--- start of SUPPLIED DATA ---

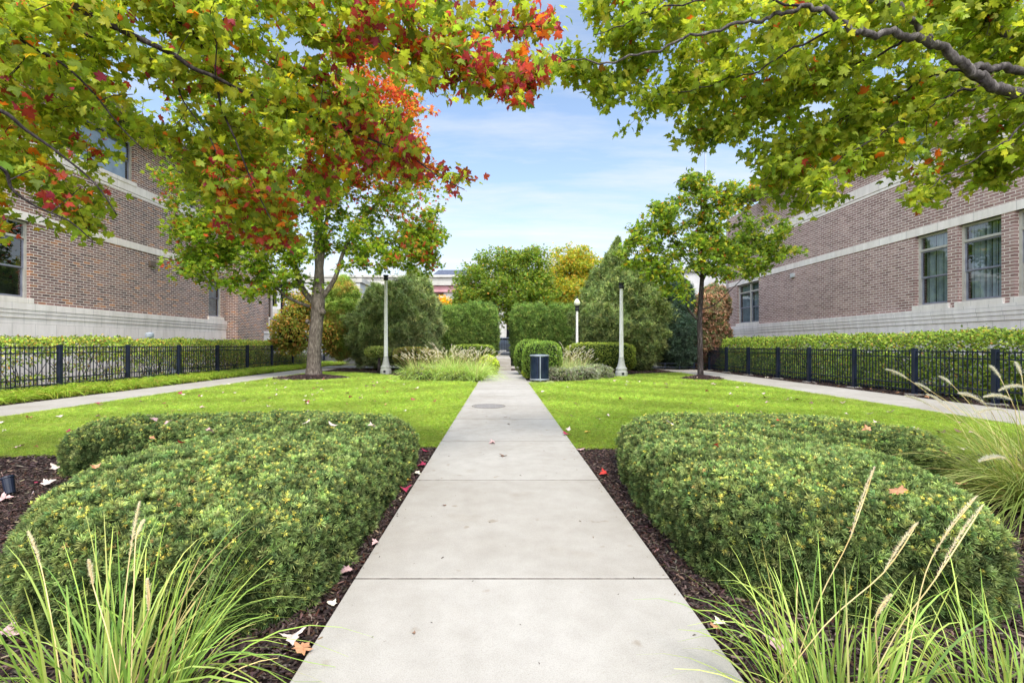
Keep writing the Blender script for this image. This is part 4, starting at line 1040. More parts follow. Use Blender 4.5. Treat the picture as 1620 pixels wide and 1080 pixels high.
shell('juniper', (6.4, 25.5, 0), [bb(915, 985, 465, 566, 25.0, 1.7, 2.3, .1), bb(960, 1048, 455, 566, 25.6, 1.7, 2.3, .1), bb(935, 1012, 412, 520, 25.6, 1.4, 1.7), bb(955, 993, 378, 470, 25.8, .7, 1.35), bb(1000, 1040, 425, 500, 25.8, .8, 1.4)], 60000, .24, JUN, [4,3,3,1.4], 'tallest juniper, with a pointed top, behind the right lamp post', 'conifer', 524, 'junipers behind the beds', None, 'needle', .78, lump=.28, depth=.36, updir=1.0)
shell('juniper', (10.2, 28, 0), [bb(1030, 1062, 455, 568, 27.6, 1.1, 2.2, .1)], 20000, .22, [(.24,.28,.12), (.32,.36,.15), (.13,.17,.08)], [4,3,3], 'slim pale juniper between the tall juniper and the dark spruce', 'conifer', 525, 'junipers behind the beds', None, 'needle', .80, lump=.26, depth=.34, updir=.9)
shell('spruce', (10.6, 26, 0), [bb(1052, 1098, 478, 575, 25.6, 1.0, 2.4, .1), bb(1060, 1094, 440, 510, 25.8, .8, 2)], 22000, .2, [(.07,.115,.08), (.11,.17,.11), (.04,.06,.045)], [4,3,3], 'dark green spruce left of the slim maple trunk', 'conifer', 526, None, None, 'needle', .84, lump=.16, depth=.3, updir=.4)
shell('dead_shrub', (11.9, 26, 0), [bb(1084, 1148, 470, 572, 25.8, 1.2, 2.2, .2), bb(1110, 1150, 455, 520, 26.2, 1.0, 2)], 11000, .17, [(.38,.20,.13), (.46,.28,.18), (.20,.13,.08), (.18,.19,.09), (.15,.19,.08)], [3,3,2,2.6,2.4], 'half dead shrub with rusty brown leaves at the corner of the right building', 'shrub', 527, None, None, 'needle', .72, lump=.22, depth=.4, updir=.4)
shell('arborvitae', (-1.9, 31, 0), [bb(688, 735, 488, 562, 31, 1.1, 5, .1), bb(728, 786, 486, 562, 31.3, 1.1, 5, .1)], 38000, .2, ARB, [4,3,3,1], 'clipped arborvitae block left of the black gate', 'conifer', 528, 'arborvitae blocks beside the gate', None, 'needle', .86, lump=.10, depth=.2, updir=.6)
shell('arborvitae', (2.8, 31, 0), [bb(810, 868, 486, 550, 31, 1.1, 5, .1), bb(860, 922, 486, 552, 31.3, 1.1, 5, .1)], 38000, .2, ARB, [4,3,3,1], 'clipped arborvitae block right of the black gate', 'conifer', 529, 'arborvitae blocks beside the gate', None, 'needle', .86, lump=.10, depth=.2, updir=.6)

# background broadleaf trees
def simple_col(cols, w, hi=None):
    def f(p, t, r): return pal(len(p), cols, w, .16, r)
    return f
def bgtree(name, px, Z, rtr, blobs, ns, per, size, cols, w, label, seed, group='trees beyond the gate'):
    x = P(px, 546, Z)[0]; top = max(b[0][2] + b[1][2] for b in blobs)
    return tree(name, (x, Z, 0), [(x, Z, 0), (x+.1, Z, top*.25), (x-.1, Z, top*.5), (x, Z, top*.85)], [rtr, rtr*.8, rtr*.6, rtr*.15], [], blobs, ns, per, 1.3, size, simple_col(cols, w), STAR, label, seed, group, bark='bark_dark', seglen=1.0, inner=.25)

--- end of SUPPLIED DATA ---

Exclude the pictures. Write out the remaining data exactly.

Keep writing the Blender script for this image. This is part 4, starting at line 1040. More parts follow. Use Blender 4.5. Treat the picture as 1620 pixels wide and 1080 pixels high.
shell('juniper', (6.4, 25.5, 0), [bb(915, 985, 465, 566, 25.0, 1.7, 2.3, .1), bb(960, 1048, 455, 566, 25.6, 1.7, 2.3, .1), bb(935, 1012, 412, 520, 25.6, 1.4, 1.7), bb(955, 993, 378, 470, 25.8, .7, 1.35), bb(1000, 1040, 425, 500, 25.8, .8, 1.4)], 60000, .24, JUN, [4,3,3,1.4], 'tallest juniper, with a pointed top, behind the right lamp post', 'conifer', 524, 'junipers behind the beds', None, 'needle', .78, lump=.28, depth=.36, updir=1.0)
shell('juniper', (10.2, 28, 0), [bb(1030, 1062, 455, 568, 27.6, 1.1, 2.2, .1)], 20000, .22, [(.24,.28,.12), (.32,.36,.15), (.13,.17,.08)], [4,3,3], 'slim pale juniper between the tall juniper and the dark spruce', 'conifer', 525, 'junipers behind the beds', None, 'needle', .80, lump=.26, depth=.34, updir=.9)
shell('spruce', (10.6, 26, 0), [bb(1052, 1098, 478, 575, 25.6, 1.0, 2.4, .1), bb(1060, 1094, 440, 510, 25.8, .8, 2)], 22000, .2, [(.07,.115,.08), (.11,.17,.11), (.04,.06,.045)], [4,3,3], 'dark green spruce left of the slim maple trunk', 'conifer', 526, None, None, 'needle', .84, lump=.16, depth=.3, updir=.4)
shell('dead_shrub', (11.9, 26, 0), [bb(1084, 1148, 470, 572, 25.8, 1.2, 2.2, .2), bb(1110, 1150, 455, 520, 26.2, 1.0, 2)], 11000, .17, [(.38,.20,.13), (.46,.28,.18), (.20,.13,.08), (.18,.19,.09), (.15,.19,.08)], [3,3,2,2.6,2.4], 'half dead shrub with rusty brown leaves at the corner of the right building', 'shrub', 527, None, None, 'needle', .72, lump=.22, depth=.4, updir=.4)
shell('arborvitae', (-1.9, 31, 0), [bb(688, 735, 488, 562, 31, 1.1, 5, .1), bb(728, 786, 486, 562, 31.3, 1.1, 5, .1)], 38000, .2, ARB, [4,3,3,1], 'clipped arborvitae block left of the black gate', 'conifer', 528, 'arborvitae blocks beside the gate', None, 'needle', .86, lump=.10, depth=.2, updir=.6)
shell('arborvitae', (2.8, 31, 0), [bb(810, 868, 486, 550, 31, 1.1, 5, .1), bb(860, 922, 486, 552, 31.3, 1.1, 5, .1)], 38000, .2, ARB, [4,3,3,1], 'clipped arborvitae block right of the black gate', 'conifer', 529, 'arborvitae blocks beside the gate', None, 'needle', .86, lump=.10, depth=.2, updir=.6)

# background broadleaf trees
def simple_col(cols, w, hi=None):
    def f(p, t, r): return pal(len(p), cols, w, .16, r)
    return f
def bgtree(name, px, Z, rtr, blobs, ns, per, size, cols, w, label, seed, group='trees beyond the gate'):
    x = P(px, 546, Z)[0]; top = max(b[0][2] + b[1][2] for b in blobs)
    return tree(name, (x, Z, 0), [(x, Z, 0), (x+.1, Z, top*.25), (x-.1, Z, top*.5), (x, Z, top*.85)], [rtr, rtr*.8, rtr*.6, rtr*.15], [], blobs, ns, per, 1.3, size, simple_col(cols, w), STAR, label, seed, group, bark='bark_dark', seglen=1.0, inner=.25)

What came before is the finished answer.